* GIVEN INSTRUCTION: Across the listing below, how many lines hold "Python"? Reply with the number by itself.
--- Start ---
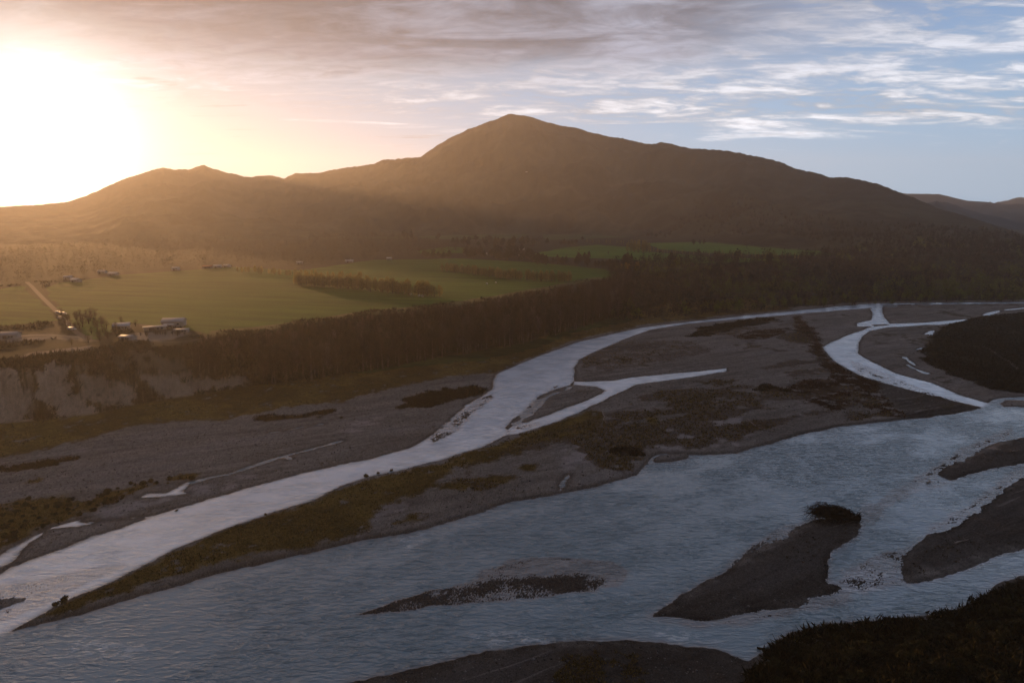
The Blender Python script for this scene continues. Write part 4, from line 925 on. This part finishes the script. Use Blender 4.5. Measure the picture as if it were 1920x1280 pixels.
# ------------------------------------------------------------------ farm buildings
M_ROOF = simple_mat("metal_roof", (.30, .29, .28), .1, .6, .3, 1.5); M_ROOF2 = simple_mat("red_roof", (.20, .08, .05), .1, .6)
M_WALL = simple_mat("board_wall", (.34, .29, .24), .1); M_WALLW = simple_mat("white_wall", (.30, .28, .26), .06); M_GLASS = simple_mat("window_glass", (.03, .035, .04), .1, .08, .6)
M_DOOR = simple_mat("door_paint", (.10, .08, .07), .1)
def building(name, px_, L, Wd, hw, rz, label, roofm=None, wallm=None, pitch=.35, group=None, chimney=False, cat='shed'):
    roofm = roofm or M_ROOF; wallm = wallm or M_WALL
    q = ground([px_], TZ)[0]; z_ = float(drop(np.array([q]))[0]); o = empty(name, (q[0], q[1], z_ - .1), R(rz)); tag(o, label, cat, group)
    rh = Wd / 2 * pitch; x, y = L / 2, Wd / 2
    v = [(-x, -y, 0), (x, -y, 0), (x, y, 0), (-x, y, 0), (-x, -y, hw), (x, -y, hw), (x, y, hw), (-x, y, hw), (-x, 0, hw + rh), (x, 0, hw + rh)]
    f = [(0, 1, 5), (0, 5, 4), (2, 3, 7), (2, 7, 6), (1, 2, 6), (1, 6, 5), (3, 0, 4), (3, 4, 7), (4, 8, 7), (5, 6, 9)]
    mesh('wall', v, f, wallm, o)
    e = .5; t_ = .12; k_ = rh / y; r_ = MB()
    for sg in (-1, 1):
        a = [(-x - e, sg * (y + e), hw - e * k_ + .03), (x + e, sg * (y + e), hw - e * k_ + .03), (x + e, 0, hw + rh + .03), (-x - e, 0, hw + rh + .03)]; a = a + [(p_[0], p_[1], p_[2] + t_) for p_ in a]
        r_.add((a, [(0, 1, 2), (0, 2, 3), (4, 6, 5), (4, 7, 6), (0, 4, 5), (0, 5, 1), (1, 5, 6), (1, 6, 2), (2, 6, 7), (2, 7, 3), (3, 7, 4), (3, 4, 0)]))
    ro = r_.build('roof', roofm, o)
    if chimney: MB().box((x * .4, .3, hw + rh + .5), (.7, .7, 1.5)).build('chimney', M_WALL, ro)
    MB().box((-x * .3, -y - .04, min(2.1, hw * .8) / 2), (min(3, L * .25), .08, min(2.1, hw * .8))).build('door', M_DOOR, o)
    for wx_ in (.25, .6): 
        w_ = MB().box((x * wx_, -y - .03, hw * .55), (1.2, .06, .9)).build('window', M_GLASS, o)
    return o
building('farm_shed', (229, 617), 9, 6.5, 2.8, 20, 'small shed with a bright gable roof beside the bare farm grove', M_ROOF, M_WALL, .5)
building('farm_shed', (240, 637), 8, 5, 2.2, -15, 'low white roofed shed in front of the bright gable shed', M_ROOF, M_WALLW, .3)
building('barn', (327, 611), 13, 9, 3.6, 8, 'largest barn of the farmyard with a broad pale metal roof', M_ROOF, M_WALL, .4, cat='barn')
building('farm_shed', (291, 619), 13, 4, 2.4, 28, 'long narrow slanting shed left of the big barn', M_ROOF, M_WALL, .25)
building('farm_shed', (318, 614), 7, 3.5, 2.2, -10, 'small lean to roof at the left foot of the big barn', M_ROOF, M_WALL, .2)
building('farm_shed', (341, 623), 8, 4, 2, 12, 'low open shed in front of the big barn', M_ROOF, M_WALL, .2)
for px_, L, rz, lb, wm, rm, ch in (
    ((128, 523), 8, 10, 'small pale house at the left of the hazy hamlet', M_WALLW, M_ROOF, True), ((143, 528), 9, -20, 'pale house in front of the hazy hamlet', M_WALLW, M_ROOF, False),
    ((192, 512), 9, 5, 'bright roofed house behind the field edge', M_WALLW, M_ROOF, True),
    ((213, 516), 10, -5, 'wide roofed house nearest the field corner', M_WALLW, M_ROOF, False), ((330, 506), 8, 5, 'white cottage at the far field edge left of the long houses', M_WALLW, M_ROOF, False),
    ((390, 503), 12, 0, 'long low house at the far field edge', M_WALLW, M_ROOF2, False), ((408, 502), 10, 8, 'house between the long one and the white gabled one', M_WALLW, M_ROOF, False),
    ((426, 501), 8, -8, 'white gabled house at the right end of the far row', M_WALLW, M_ROOF, True), ((562, 495), 9, 15, 'pale roofed house among yellow trees', M_WALLW, M_ROOF, False),
    ((655, 492), 11, 5, 'white roofed farmhouse at the far edge of the central field', M_WALLW, M_ROOF, True), ((730, 487), 7, -5, 'small white hut at the edge of the brown wood', M_WALLW, M_ROOF, False),
    ((910, 478), 6, 10, 'tiny white roof deep in the dark plantation', M_WALLW, M_ROOF, False),
    ((978, 468), 11, 0, 'pale long roof above the dark plantation', M_WALLW, M_ROOF, False), ((972, 481), 8, 15, 'pale roof at the right end of the plantation', M_WALLW, M_ROOF, False),
    ((987, 431), 8, 0, 'lone white hut at the foot of the mountain', M_WALLW, M_ROOF, False), ((20, 634), 9, 5, 'pale roofed shed at the far left of the gravel yard', M_WALLW, M_ROOF, False)):
    building('house' if 'house' in lb or 'cottage' in lb else 'hut', px_, L, 6.5, 2.6, rz, lb, rm, wm, .45, None, ch, cat='house' if 'house' in lb or 'cottage' in lb else 'hut')
# ------------------------------------------------------------------ vehicles on the gravel road
M_PAINT = simple_mat("white_paint", (.30, .30, .29), .04, .5, .3); M_TYRE = simple_mat("tyre_rubber", (.02, .02, .02), .1)
def vehicle(px_, rz, label):
    q = ground([px_], TZ)[0]; z_ = float(drop(np.array([q]))[0]); o = empty('parked_van', (q[0], q[1], z_), R(rz)); tag(o, label, 'van')
    prof = [(-2.4, .45), (2.5, .45), (2.55, 1.0), (1.7, 1.25), (1.05, 2.05), (-2.3, 2.15), (-2.45, 1.2)]
    v = [(x_, s_ * .95, z2) for s_ in (-1, 1) for x_, z2 in prof]; n_ = len(prof)
    f = [(0, i + 1, i + 2)[::-1] for i in range(n_ - 2)] + [(n_, n_ + i + 1, n_ + i + 2) for i in range(n_ - 2)] + [t_ for i in range(n_) for t_ in ((i, (i + 1) % n_, n_ + (i + 1) % n_), (i, n_ + (i + 1) % n_, n_ + i))]
    mesh('body', v, f, M_PAINT, o)
    mesh('windscreen', [(1.66, -.8, 1.32), (1.66, .8, 1.32), (1.12, .75, 2.0), (1.12, -.75, 2.0)], [(0, 1, 2, 3)], M_GLASS, o)
    for sx in (-1.5, 1.6):
        for sy in (-.95, .95):
            b = MB(); b.add(tube([(sx, sy - .12, .36), (sx, sy + .12, .36)], [.36, .36], 14)); b.build('wheel', M_TYRE, o)
vehicle((112, 588), 60, 'white van parked highest up the gravel road'); vehicle((118, 590), 20, 'white van parked at the road bend just below another')
vehicle((115, 598), 85, 'white van parked off the left side of the gravel road'); vehicle((135, 619), 0, 'white van parked lowest beside the gravel road')
# ------------------------------------------------------------------ wrapped bales
M_BALE = simple_mat("bale_wrap", (.62, .62, .58), .05, .4)
for px_, lb in (((770, 553), 'white wrapped bale just below the near shelterbelt'), ((786, 556), 'left white bale of the close pair by the shelterbelt end'), ((792, 557), 'right white bale of the close pair by the shelterbelt end'),
                ((913, 533), 'white bale alone in the field below the far shelterbelt'), ((930, 531), 'white bale right of the lone one below the far shelterbelt')):
    q = ground([px_], TZ)[0]; b = MB(); b.add(tube([(-.8, 0, .75), (-.7, 0, .75), (.7, 0, .75), (.8, 0, .75)], [.6, .78, .78, .6], 16))
    o = b.build('wrapped_bale', M_BALE, smooth=False); o.location = (q[0], q[1], float(drop(np.array([q]))[0])); o.rotation_euler = (0, 0, rng.uniform(0, 3)); tag(o, lb, 'bale', 'white wrapped bales in the fields')
# ------------------------------------------------------------------ gravel road and farm lane
M_ROAD, k = mat("gravel_road")
geo = k.new('ShaderNodeNewGeometry').outputs['Position']
rc = k.mix(k.noise(geo, .5, 4, .65), (.06, .05, .038, 1), (.11, .09, .07, 1)); principled(k, rc, .95, .1)
def ribbon(name, px_, w, label, z0=TZ):
    p = ground(px_, z0); L = np.r_[0, np.cumsum(np.hypot(*np.diff(p, axis=0).T))]; n_ = int(L[-1] / 4) + 2; t_ = np.linspace(0, L[-1], n_)
    c = np.stack([np.interp(t_, L, p[:, 0]), np.interp(t_, L, p[:, 1])], 1)
    for _ in range(3): c[1:-1] = (c[:-2] + c[1:-1] * 2 + c[2:]) / 4
    d_ = np.gradient(c, axis=0); d_ /= np.hypot(*d_.T)[:, None]; nn = np.stack([-d_[:, 1], d_[:, 0]], 1)
    cols = [c + nn * w * q_ for q_ in (-.5, -.17, .17, .5)]; allp = np.concatenate(cols); zz = drop(allp) + .06
    a = np.concatenate([np.arange(n_ - 1) + j * n_ for j in range(3)]); f = np.stack([a, a + 1, a + 1 + n_, a + n_], -1)
    tag(mesh(name, np.concatenate([allp, zz[:, None]], 1), f, M_ROAD, smooth=True), label, kind='structure')
ribbon('road', [(50, 528), (58, 535), (80, 558), (108, 586), (125, 602), (142, 622), (165, 636), (178, 640)], 3.6, 'straight gravel road running back across the fields')
ribbon('road', [(-80, 640), (40, 632), (100, 630), (178, 640)], 5, 'gravel road along the yard')
ribbon('path', [(250, 637), (310, 642), (350, 640), (400, 631), (450, 624)], 2.6, 'farm lane curving past the yard')
ribbon('path', [(262, 609), (300, 612), (330, 613)], 2.2, 'farm lane behind the sheds')
for i in ([(1838, 653), (1862, 664), (1880, 675), (1905, 692), (1920, 700)],): ribbon('path', i, 2.4, 'stony path through the dark scrub island', 1.0)
# ------------------------------------------------------------------ haze
m_haze, k = mat("haze_air")
pv = k.new('ShaderNodeVolumePrincipled')
pv.inputs['Color'].default_value = (.97, .93, .89, 1); pv.inputs['Density'].default_value = 0.000075
pv.inputs['Anisotropy'].default_value = .54
k.l.new(pv.outputs[0], k.new('ShaderNodeOutputMaterial').inputs['Volume'])
hv = np.array([(x, y, z) for x in (-5700, 5700) for y in (-5700, 7600) for z in (-26, 640)], float)
hf = [(0, 1, 3, 2), (4, 6, 7, 5), (0, 4, 5, 1), (2, 3, 7, 6), (0, 2, 6, 4), (1, 5, 7, 3)]
hz = mesh('haze', hv, hf, m_haze); tag(hz, 'warm evening haze in the valley air', kind='stuff')
m_haze.cycles.homogeneous_volume = True if hasattr(m_haze.cycles, 'homogeneous_volume') else None
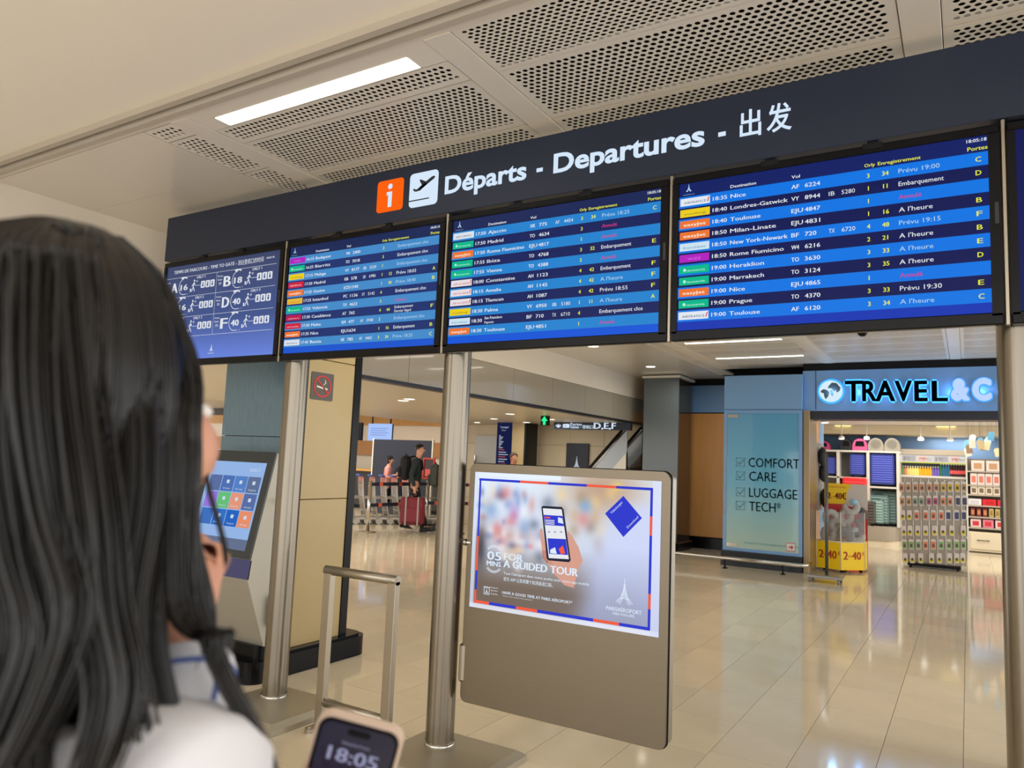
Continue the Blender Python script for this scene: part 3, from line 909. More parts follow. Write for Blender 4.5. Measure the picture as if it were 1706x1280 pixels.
def gatecell(xo, zo, g, n, orly, k):
    T('Portes', xo, zo + .088, .012, xo + .05, .01); T('Gates', xo, zo + .064, .012, xo + .045, .01); T('登机', xo + .012, zo + .036, .013, xo + .042, 0)
    T(g, xo + .066, zo + .018, .07, xo + .132, .05)
    arc(tx, xo + .205, zo + .055, .056, 95, 290, .004, ty); arc(tx, xo + .205, zo + .062, .058, 60, 110, .010, ty, n=8)
    poly(tx, [(xo + .165, zo + .118), (xo + .19, zo + .128), (xo + .186, zo + .104)], ty)
    T(n, xo + .170, zo + .030, .040, xo + .245, .05); T('min - 5', xo + .22, zo - .003, .007, xo + .26, 0)
    wx = xo + .305
    poly(tx, circ(wx + .012, zo + .088, .0075, 10), ty)
    for a, b in (((wx + .010, zo + .078), (wx + .004, zo + .045)), ((wx + .004, zo + .045), (wx + .02, zo + .014)), ((wx + .004, zo + .045), (wx - .012, zo + .014)), ((wx + .01, zo + .072), (wx + .024, zo + .055)), ((wx + .01, zo + .072), (wx - .012, zo + .05))): line(tx, a, b, .007, ty)
    rect(tx, wx - .03, wx - .018, zo + .012, zo + .035, ty)
    if k: T('→', wx + .026, zo + .074, .018, wx + .048, .02)
    line(tx, (wx + .03, zo + .052), (wx + .085, zo + .052), .0025, ty)
    for j in range(3):
        a = wx + .085 + j * .05
        poly(tx, rrect(a, a + .043, zo + .030, zo + .078, .006, 2), ty)
        poly(tx, circ(a + .022, zo + .064, .006, 8), ty - .001, 1); rect(tx, a + .015, a + .029, zo + .038, zo + .057, ty - .001, 1)
    if orly: T(orly, xo + .34, zo + .10, .017, xo + .43, .02)
for r, (g1, n1, o1, g2, n2, o2) in enumerate((('A', '16', 'ORLY 1', 'B', '18', 'ORLY 1'), ('C', '16', 'ORLY 2', 'D', '40', 'ORLY 3'), ('E', '40', 'ORLY 3', 'F', '40', ''))):
    zo = 2.553 - r * .1417
    gatecell(-4.255, zo, g2, n2, o2, 1); gatecell(-4.82, zo, g1, n1, o1, 1)
tree_emblem(tx, -4.264, 2.142, .045, ty, 0, .003); T('PARISAEROPORT', -4.295, 2.125, .006, -4.233, .02)
tx.build('screen_lettering', [emis('time_text', (222, 226, 232), 1.0), emis('time_text_dark', (50, 80, 140), 1.0)], t, kind='stuff')

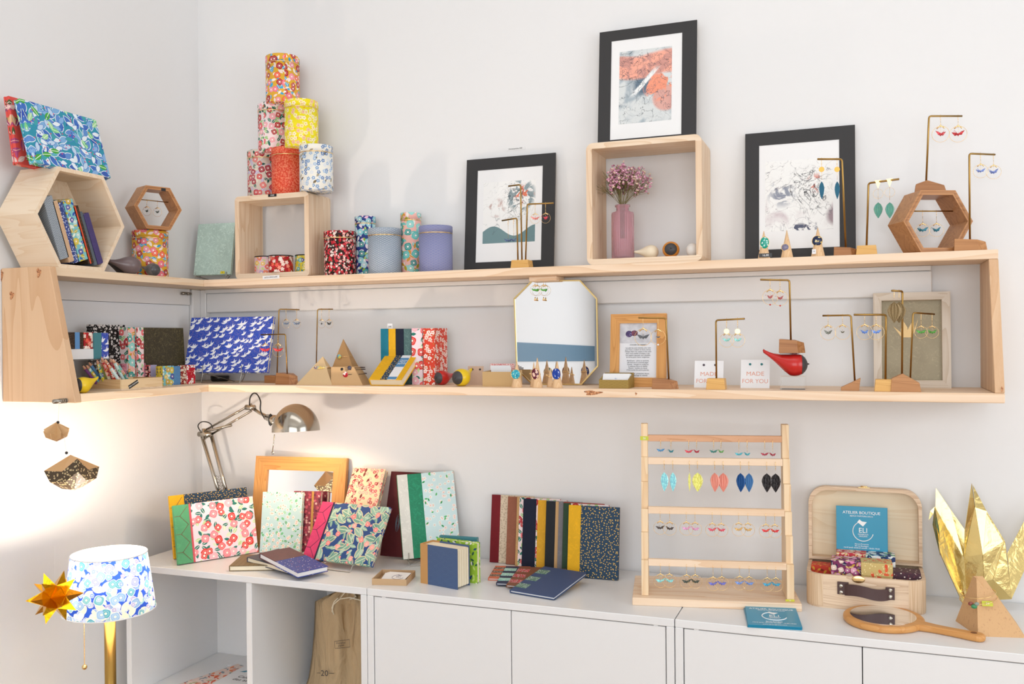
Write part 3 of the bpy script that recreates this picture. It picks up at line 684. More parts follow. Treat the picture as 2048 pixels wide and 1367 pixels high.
def cube_frame(name, label, P, w, h, d, t, mat, matz, yaw=0., r=.012):
    o = thing(name, label, 'box shelf', P, (0, 0, yaw))
    out = rounded(w, h, r, 6, w/2, h/2); inn = rounded(w-2*t, h-2*t, .0012, 6, w/2, h/2)
    m = MB(); m.prism(out, d, bev=0, holes=inn)
    for f in m.bm.faces:
        c = f.calc_center_median(); m.bm.normal_update(); f.material_index = 1 if (min(c.x, w-c.x) < t*1.3 and r < c.z < h-r) or (min(c.x, w-c.x) < t*1.3 and abs(f.normal.x) > .9) else 0
    m.obj('frame', [mat, matz], o); return o
def picture(label, P, w, h, yaw, lean, mt, artmat, border, name='framed_print', cardmat=None, th=.004, cat='art print', art=None):
    """mt = mount widths l,r,t,b ; art = rect fractions of the sheet"""
    r = thing(name, label, cat, P, (-lean, 0, yaw)); l, rr, tp, b = mt
    m = MB(); o = [(0, 0), (w, 0), (w, h), (0, h)]; i = [(l, b), (w-rr, b), (w-rr, h-tp), (l, h-tp)]
    m.prism(o, th, holes=i); m.obj('mount', cardmat or M_BLACK, r)
    m = MB(); m.box((l-.003, .0012, b-.003), (w-rr+.003, .0026, h-tp+.003)); m.obj('print_sheet', border, r)
    if artmat:
        a = art or (.1, .2, .9, .93); W, Hh = w-l-rr, h-tp-b
        m = MB(); m.box((0, 0, 0), ((a[2]-a[0])*W, .0003, (a[3]-a[1])*Hh)); q = m.obj('artwork', artmat, r, loc=(l+a[0]*W, .0009, b+a[1]*Hh))
    m = MB(); m.box((.002, th, .002), (w-.002, th+.0015, h-.002)); m.obj('backing', M_KRAFT, r)
    return r
def bird(label, P, L, yaw, body, face, pitch=0., sq=1., tail=1., facemat=None, beak=True, cat='bird figurine', group=None, tailup=.35, cutx=.55):
    """pot-bellied carved bird, length L along +x (head at +x, tail at -x), sitting on its belly"""
    t = thing('bird_figurine', label, cat, P, (0, 0, yaw), group); R = L*.34
    b = bmesh.new(); bmesh.ops.create_uvsphere(b, u_segments=28, v_segments=18, radius=1)
    for v in b.verts:
        x, y, z = v.co
        k = max(0., (-x-.30)/.70)
        if k > 0:
            f = k*k*(3-2*k); q_ = math.sqrt(max(0, y*y+z*z)); tgt = .17+.10*(1-k); g = (1-f)+f*(tgt*1.0/max(q_, .06) if q_ > tgt else 1.); y *= g; z = z*g+(k**1.5)*tailup*1.5*tail; x = x-(k**1.3)*1.25*tail
        v.co = (x*R, y*R*.95, z*R*.92*sq)
    zmin = min(v.co.z for v in b.verts)
    for v in b.verts: v.co.z -= zmin; v.co.z = max(v.co.z, R*.03)-R*.03
    m = MB(); m.add(b, smooth=True); m.obj('body', body, t)
    c0 = -zmin-R*.03
    if face:
        q = bmesh.new(); bmesh.ops.create_uvsphere(q, u_segments=28, v_segments=18, radius=1.012)
        Mr = Matrix.Rotation(PI/2, 4, 'Y')
        bmesh.ops.transform(q, matrix=Mr, verts=q.verts)
        bmesh.ops.bisect_plane(q, geom=q.verts[:]+q.edges[:]+q.faces[:], plane_co=(cutx, 0, 0), plane_no=(1, 0, 0), clear_inner=True)
        for v in q.verts: v.co = (v.co.x*R, v.co.y*R*.95, v.co.z*R*.92*sq+c0)
        m = MB(); m.add(q, smooth=True); m.obj('face', face, t)
    if beak:
        m = MB(); Mb = Matrix.Translation((R*.97, 0, c0+R*.05)) @ Matrix.Rotation(PI/2, 4, 'Y')
        m.lathe([(R*.12, 0), (R*.06, R*.1), (0, R*.2)], 10, Mb); m.obj('beak', face or body, t)
    return t
def sign(name, label, P, w, h, m_, txt=None, tm=None, ts=.004, rot=(0, 0, 0), cat='label', th=.0006):
    t = thing(name, label, cat, P, rot); m = MB(); m.box((-w/2, 0, 0), (w/2, th, h)); m.obj('card', m_, t)
    if txt: text(txt, ts, 'lettering', tm, t, (0, -.0002, h/2))
    return t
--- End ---
* RESULT FOR THIS TASK: 2